Ultrasmall Co₃O₄ Nanoparticles Confined in P, N-Doped Carbon Matrices for High-Performance Supercapacitors
Jingdong Yang, Xueyan Xu, Xufeng Zhou, Shunqiong Jiang, Wen Chen, Siqi Shi, Da Wang, Zhaoping Liu
Abstract
Co₃O₄ nanoparticles with smaller particle size can expose more active sites to react with electrolytes, thereby exhibiting better supercapacitive performance. However, the size of Co₃O₄ nanoparticles is difficult to be effectively controlled in traditional carbon matrices. Herein, P, N-codoped carbon matrices with ultrahigh surface area and abundant nanocavities are used as a novel host to confine the growth of Co₃O₄ nanoparticles. The Co₃O₄/carbon composites with high redox activities of Co₃O₄ are successfully obtained, in which Co₃O₄ nanoparticles are strongly anchored in the carbon matrices, resulting in the enhancement of the composites’ capacitive performance (1310 F g–¹ at 0.5 A g–¹).

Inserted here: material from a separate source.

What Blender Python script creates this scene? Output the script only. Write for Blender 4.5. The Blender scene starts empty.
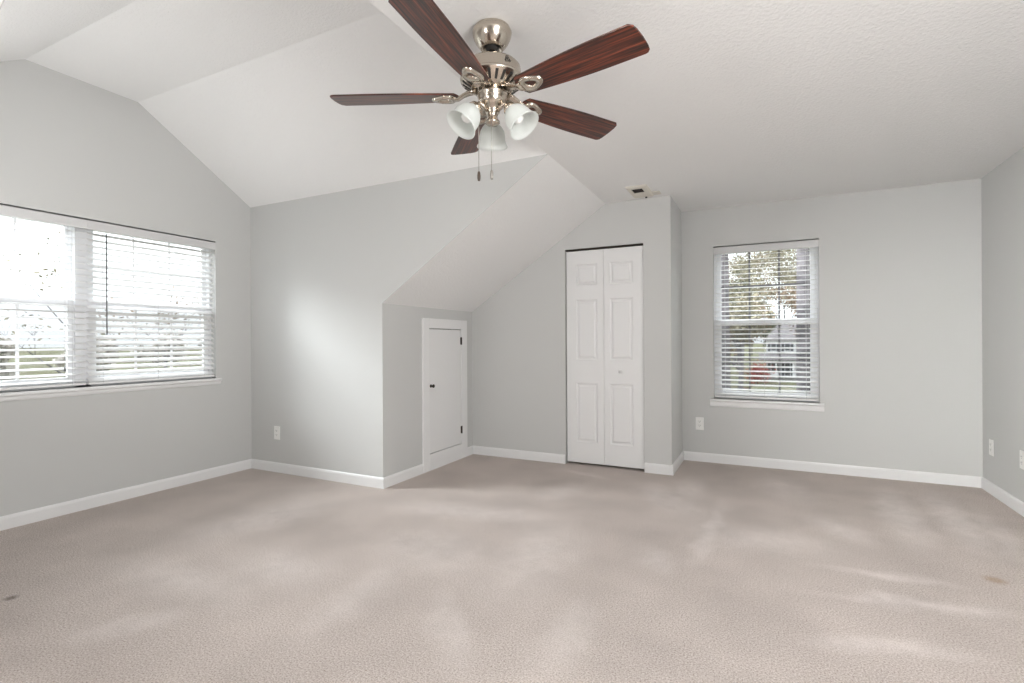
import bpy, bmesh, math, random
from mathutils import Vector, Matrix
R = math.radians
PI = math.pi
sc = bpy.context.scene
col = sc.collection

# ------------------------------------------------------------------ camera
YAW, ROLL = 0.4596, -0.0051
CAM_Z = 1.1721
fwd = Vector((-math.sin(YAW), math.cos(YAW), 0))
rgt = Vector((math.cos(YAW), math.sin(YAW), 0))
up = Vector((0, 0, 1))
r2 = rgt * math.cos(ROLL) + up * math.sin(ROLL)
u2 = -rgt * math.sin(ROLL) + up * math.cos(ROLL)
cam_data = bpy.data.cameras.new('camera')
cam = bpy.data.objects.new('camera', cam_data)
col.objects.link(cam)
mw = Matrix.Identity(4)
for i in range(3):
    mw[i][0], mw[i][1], mw[i][2] = r2[i], u2[i], -fwd[i]
mw[2][3] = CAM_Z
cam.matrix_world = mw
cam_data.sensor_width = 36.0
cam_data.lens = 511.44 / 1024 * 36.0
cam_data.clip_start = 0.05
cam_data.clip_end = 2000
sc.camera = cam

# ------------------------------------------------------------------ sky, lights, exposure
sc.view_settings.view_transform = 'Standard'
sc.view_settings.look = 'None'
sc.view_settings.gamma = 1.0
sc.view_settings.use_curve_mapping = False
sc.view_settings.exposure = 0.0
SKY, SKY_ZENITH, SKY_WEST = 1.55, 6.5, 0.8
world = bpy.data.worlds.new('overcast_sky')
sc.world = world
world.use_nodes = True
wn = world.node_tree.nodes
wl = world.node_tree.links
bg = wn['Background']
bg.inputs['Color'].default_value = (0.94, 0.98, 1.03, 1)
# overcast dome: brighter towards the zenith and towards the west (-X), where the sun is behind the cloud
_tc = wn.new('ShaderNodeTexCoord')
_sep = wn.new('ShaderNodeSeparateXYZ')
wl.new(_tc.outputs['Generated'], _sep.inputs[0])


def _math(op, a, b):
    n_ = wn.new('ShaderNodeMath')
    n_.operation = op
    for i_, v_ in enumerate((a, b)):
        if isinstance(v_, (int, float)):
            n_.inputs[i_].default_value = v_
        else:
            wl.new(v_, n_.inputs[i_])
    return n_.outputs[0]


_z = _math('MAXIMUM', _sep.outputs['Z'], 0.0)
_dot = wn.new('ShaderNodeVectorMath')
_dot.operation = 'DOT_PRODUCT'
wl.new(_tc.outputs['Generated'], _dot.inputs[0])
_dot.inputs[1].default_value = Vector((-1.0, -0.42, 0.30)).normalized()
_w = _math('POWER', _math('MAXIMUM', _dot.outputs['Value'], 0.0), 4.0)
_st = _math('ADD', _math('ADD', _math('MULTIPLY', _z, SKY_ZENITH), SKY), _math('MULTIPLY', _w, SKY_WEST))
wl.new(_st, bg.inputs['Strength'])


def area_light(name, loc, aim, sx, sy, power, color=(1, 1, 1), portal=False, spread=180):
    d = bpy.data.lights.new(name, 'AREA')
    d.shape = 'RECTANGLE'
    d.size, d.size_y = sx, sy
    d.energy = power
    d.color = color
    d.spread = R(spread)
    o = bpy.data.objects.new(name, d)
    col.objects.link(o)
    o.location = loc
    o.rotation_euler = (Vector(aim) - Vector(loc)).to_track_quat('-Z', 'Z').to_euler()
    if portal:
        d.cycles.is_portal = True
    return o


# unseen fill lamps added to brighten the room
area_light('side_fill', (1.45, 0.2, 1.6), (-4.3, 1.8, 1.35), 1.2, 1.2, 112, (1.0, 0.995, 0.985))
area_light('rear_ceiling_fill', (-1.7, -2.5, 1.1), (-0.6, -0.9, 2.44), 0.8, 0.7, 32, (1.0, 0.99, 0.975))
area_light('dormer_fill', (-3.3, 0.72, 1.1), (-3.3, 1.6, 3.0), 0.4, 0.4, 19, (1.0, 0.99, 0.975))
area_light('right_wall_fill', (-1.2, -0.2, 2.1), (1.5, 3.7, 1.0), 0.5, 0.5, 17.5, (1.0, 0.99, 0.975), spread=52)
# unseen lamp added outside to strengthen the daylight through the left twin window
area_light('west_window_fill', (-9.6, 0.1, 4.7), (-3.2, 2.2, 1.0), 2.6, 2.4, 1650, (0.96, 0.985, 1.02))
area_light('left_window_portal', (-4.36, 1.92, 1.46), (0, 1.92, 1.46), 1.9, 1.2, 0, portal=True)
area_light('right_window_portal', (-0.007, 5.31, 1.34), (-0.007, 0, 1.34), 0.87, 1.45, 0, portal=True)

# ------------------------------------------------------------------ measured room
XL, XA, XK, XC, XR = -4.32, -2.7488, -1.3144, -0.7344, 1.5339
YB1, YA, YB2, YF, YD = 3.2126, 4.6135, 5.2594, -4.2, 0.63
H, HS, HV = 2.44, 1.4835, 3.03
VY0, VY1 = 1.585, 2.256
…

Meanwhile, the strong anchoring effect of the carbon host on Co₃O₄ nanoparticles because of the rich doping elements and the confinement effect of the nanocavities ensure long-term stability (92% capacitance retention after 5000 cycles). Furthermore, the assembled asymmetric supercapacitor using this composite as the cathode material and activated carbon as the anode material delivers a high energy density of 47.18 W h kg–¹ at 375 W kg–¹.